Le capitaine fit aussitôt mettre à la mer l’unique chaloupe du bord. L’embarcation ne pouvant recevoir tout le monde, on décida de n’y laisser descendre que les Espagnols et de sacrifier les nègres.

Mais le P. Solano refusa absolument d’abandonner ses néophytes. C’est en vain qu’on le pressa, qu’on le supplia.

Sur ce navire abandonné, qui menaçait à tout instant de sombrer, il rassemblait les nègres autour de lui et, le crucifix à la main, les préparait au baptême.

Il n’y avait plus d’interprète, mais Dieu accorda au P. Solano d’être parfaitement compris des pauvres noirs. Ils voyaient qu’il leur sacrifiait sa vie ; sa charité leur fit croire à la charité de Jésus-Christ ; ils demandèrent le baptême.

Jamais le sacrement de la régénération ne fut administré dans des circonstances plus terribles. Le saint baptisait encore quand une vague formidable frappant le vaisseau naufragé l’ouvrit. L’avant se détacha, s’abîma avec ceux qui s’y trouvaient… Mais — ô prodige ! l’arrière où était le saint continua de flotter. Les nègres qui y restaient poussaient des gémissements lamentables ; ils se voyaient déjà au fond de l’océan.

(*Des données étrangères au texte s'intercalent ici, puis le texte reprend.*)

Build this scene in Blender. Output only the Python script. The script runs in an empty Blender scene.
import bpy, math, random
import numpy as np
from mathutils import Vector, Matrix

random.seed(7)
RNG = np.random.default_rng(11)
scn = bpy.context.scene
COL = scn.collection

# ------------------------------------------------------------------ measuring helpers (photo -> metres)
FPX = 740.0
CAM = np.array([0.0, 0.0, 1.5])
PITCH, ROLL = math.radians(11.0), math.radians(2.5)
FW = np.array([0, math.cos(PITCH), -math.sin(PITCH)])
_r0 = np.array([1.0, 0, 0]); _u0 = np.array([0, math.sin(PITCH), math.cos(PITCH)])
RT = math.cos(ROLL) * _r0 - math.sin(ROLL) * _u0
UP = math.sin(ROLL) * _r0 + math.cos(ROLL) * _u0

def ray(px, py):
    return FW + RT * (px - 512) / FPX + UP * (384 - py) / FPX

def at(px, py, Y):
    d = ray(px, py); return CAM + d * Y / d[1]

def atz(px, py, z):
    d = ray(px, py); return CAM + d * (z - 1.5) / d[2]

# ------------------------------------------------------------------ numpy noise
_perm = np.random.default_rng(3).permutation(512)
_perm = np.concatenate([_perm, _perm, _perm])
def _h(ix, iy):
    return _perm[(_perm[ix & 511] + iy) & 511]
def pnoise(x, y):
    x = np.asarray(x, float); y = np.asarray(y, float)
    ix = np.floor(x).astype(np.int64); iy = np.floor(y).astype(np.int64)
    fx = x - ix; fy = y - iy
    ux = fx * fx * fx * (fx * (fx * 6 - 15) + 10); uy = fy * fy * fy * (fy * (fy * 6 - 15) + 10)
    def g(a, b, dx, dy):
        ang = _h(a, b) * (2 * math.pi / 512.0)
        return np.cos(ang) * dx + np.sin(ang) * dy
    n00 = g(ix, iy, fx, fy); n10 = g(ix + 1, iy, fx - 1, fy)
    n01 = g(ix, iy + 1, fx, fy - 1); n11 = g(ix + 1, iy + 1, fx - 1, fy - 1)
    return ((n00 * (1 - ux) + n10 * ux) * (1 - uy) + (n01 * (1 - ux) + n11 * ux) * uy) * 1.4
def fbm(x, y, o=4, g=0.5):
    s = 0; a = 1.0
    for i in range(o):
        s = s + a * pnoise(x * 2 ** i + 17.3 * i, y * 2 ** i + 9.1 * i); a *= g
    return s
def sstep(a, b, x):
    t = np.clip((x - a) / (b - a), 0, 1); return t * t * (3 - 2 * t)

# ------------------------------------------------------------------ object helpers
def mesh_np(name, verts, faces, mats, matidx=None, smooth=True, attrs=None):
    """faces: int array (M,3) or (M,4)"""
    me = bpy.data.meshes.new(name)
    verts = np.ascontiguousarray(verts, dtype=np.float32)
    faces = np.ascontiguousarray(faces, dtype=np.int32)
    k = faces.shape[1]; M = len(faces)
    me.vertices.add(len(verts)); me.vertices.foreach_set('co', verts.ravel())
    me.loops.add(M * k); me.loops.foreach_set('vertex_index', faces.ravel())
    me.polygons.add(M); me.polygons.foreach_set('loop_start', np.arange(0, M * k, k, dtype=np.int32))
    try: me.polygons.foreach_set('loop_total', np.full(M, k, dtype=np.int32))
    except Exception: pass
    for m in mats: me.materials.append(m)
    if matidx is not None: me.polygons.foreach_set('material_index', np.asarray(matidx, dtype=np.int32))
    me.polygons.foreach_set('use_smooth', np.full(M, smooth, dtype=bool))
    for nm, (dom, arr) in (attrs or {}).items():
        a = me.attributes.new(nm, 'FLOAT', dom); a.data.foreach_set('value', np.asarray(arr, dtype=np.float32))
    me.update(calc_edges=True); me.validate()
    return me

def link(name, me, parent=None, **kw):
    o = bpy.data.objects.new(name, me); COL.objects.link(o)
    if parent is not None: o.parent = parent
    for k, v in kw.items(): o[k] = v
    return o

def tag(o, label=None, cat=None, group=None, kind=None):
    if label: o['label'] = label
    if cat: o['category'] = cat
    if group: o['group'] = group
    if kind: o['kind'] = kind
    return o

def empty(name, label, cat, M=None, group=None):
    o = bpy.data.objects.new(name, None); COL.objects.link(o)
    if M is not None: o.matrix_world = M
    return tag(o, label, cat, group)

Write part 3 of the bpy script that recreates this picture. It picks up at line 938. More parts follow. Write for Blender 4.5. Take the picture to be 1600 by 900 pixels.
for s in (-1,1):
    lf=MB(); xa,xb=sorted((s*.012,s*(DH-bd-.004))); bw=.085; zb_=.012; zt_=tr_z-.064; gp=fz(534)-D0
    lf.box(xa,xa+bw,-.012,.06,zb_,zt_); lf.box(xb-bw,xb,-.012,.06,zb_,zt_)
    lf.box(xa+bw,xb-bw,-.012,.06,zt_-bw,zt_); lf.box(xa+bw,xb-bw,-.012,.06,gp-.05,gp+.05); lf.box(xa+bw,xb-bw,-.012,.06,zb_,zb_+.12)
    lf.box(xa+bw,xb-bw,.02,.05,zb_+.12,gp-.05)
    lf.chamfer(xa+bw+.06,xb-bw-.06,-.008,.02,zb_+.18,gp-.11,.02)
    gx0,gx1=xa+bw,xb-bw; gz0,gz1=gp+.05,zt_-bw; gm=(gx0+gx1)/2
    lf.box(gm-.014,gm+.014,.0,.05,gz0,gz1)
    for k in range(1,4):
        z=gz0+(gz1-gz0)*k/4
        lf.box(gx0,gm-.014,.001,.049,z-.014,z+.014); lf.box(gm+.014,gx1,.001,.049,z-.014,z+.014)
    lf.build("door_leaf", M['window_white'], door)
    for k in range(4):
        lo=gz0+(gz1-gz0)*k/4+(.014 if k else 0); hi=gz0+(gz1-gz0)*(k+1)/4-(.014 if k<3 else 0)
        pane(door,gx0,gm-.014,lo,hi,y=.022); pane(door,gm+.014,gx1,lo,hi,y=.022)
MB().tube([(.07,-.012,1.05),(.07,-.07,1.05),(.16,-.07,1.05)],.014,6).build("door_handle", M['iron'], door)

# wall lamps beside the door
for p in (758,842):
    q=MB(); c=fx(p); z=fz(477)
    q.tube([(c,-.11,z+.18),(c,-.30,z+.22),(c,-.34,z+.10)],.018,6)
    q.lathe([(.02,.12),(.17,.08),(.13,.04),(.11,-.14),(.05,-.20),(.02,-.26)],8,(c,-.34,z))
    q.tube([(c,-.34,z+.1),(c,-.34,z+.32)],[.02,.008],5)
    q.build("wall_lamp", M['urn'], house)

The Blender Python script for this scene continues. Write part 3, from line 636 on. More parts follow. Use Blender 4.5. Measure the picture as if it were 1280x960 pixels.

Le saint leur dit d’avoir confiance en Dieu — que la chaloupe viendrait les chercher dans trois jours. Mais comment croire que cette moitié de navire tiendrait trois jours durant contre les éléments déchaînés.

Cependant les heures s’écoulaient et l’épave flottait toujours. Le P. Solano se multipliait auprès des pauvres noirs. Il n’avait point de nourriture à leur donner, mais il les encourageait, les faisait prier, et au procès de canonisation de François Solano, plusieurs d’entre eux jurèrent n’avoir point souffert dans cette épouvantable situation. Le troisième jour, une vague jeta aux naufragés un ballot de cierges que la mer avait englouti avec le reste du bagage des missionnaires.